**** Data to use ****

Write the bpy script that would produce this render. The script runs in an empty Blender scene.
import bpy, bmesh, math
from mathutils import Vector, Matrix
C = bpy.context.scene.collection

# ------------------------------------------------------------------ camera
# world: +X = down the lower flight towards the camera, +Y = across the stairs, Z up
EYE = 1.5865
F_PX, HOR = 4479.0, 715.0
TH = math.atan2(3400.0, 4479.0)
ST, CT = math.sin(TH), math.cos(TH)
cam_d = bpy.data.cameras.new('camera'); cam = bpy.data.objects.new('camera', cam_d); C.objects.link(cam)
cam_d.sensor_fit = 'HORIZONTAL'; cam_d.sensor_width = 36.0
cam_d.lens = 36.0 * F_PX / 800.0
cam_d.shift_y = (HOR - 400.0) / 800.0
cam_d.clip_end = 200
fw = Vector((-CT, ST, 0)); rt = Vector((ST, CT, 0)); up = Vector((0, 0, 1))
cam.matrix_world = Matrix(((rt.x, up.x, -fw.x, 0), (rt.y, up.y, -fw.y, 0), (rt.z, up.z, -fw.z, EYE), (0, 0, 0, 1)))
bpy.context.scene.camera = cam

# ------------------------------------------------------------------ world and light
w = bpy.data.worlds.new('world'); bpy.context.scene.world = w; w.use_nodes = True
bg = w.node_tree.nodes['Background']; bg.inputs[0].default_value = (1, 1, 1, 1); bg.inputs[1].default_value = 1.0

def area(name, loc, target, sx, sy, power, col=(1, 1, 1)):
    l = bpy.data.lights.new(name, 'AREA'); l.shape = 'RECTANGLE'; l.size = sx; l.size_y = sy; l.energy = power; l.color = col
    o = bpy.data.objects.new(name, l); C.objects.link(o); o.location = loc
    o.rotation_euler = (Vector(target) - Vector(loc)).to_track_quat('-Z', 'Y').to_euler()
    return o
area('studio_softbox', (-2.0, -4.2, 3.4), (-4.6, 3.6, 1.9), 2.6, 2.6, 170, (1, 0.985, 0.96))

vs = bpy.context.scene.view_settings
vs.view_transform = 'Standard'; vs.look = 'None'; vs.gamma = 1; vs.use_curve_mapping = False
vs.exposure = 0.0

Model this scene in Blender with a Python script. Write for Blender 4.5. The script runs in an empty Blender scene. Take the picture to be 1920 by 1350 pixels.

****

Can you write out the lines above, from the first one through the one containing "C = bpy.context.scene.collection", exactly as they appear and nothing more?

Write the bpy script that would produce this render. The script runs in an empty Blender scene.
import bpy, bmesh, math
from mathutils import Vector, Matrix
C = bpy.context.scene.collection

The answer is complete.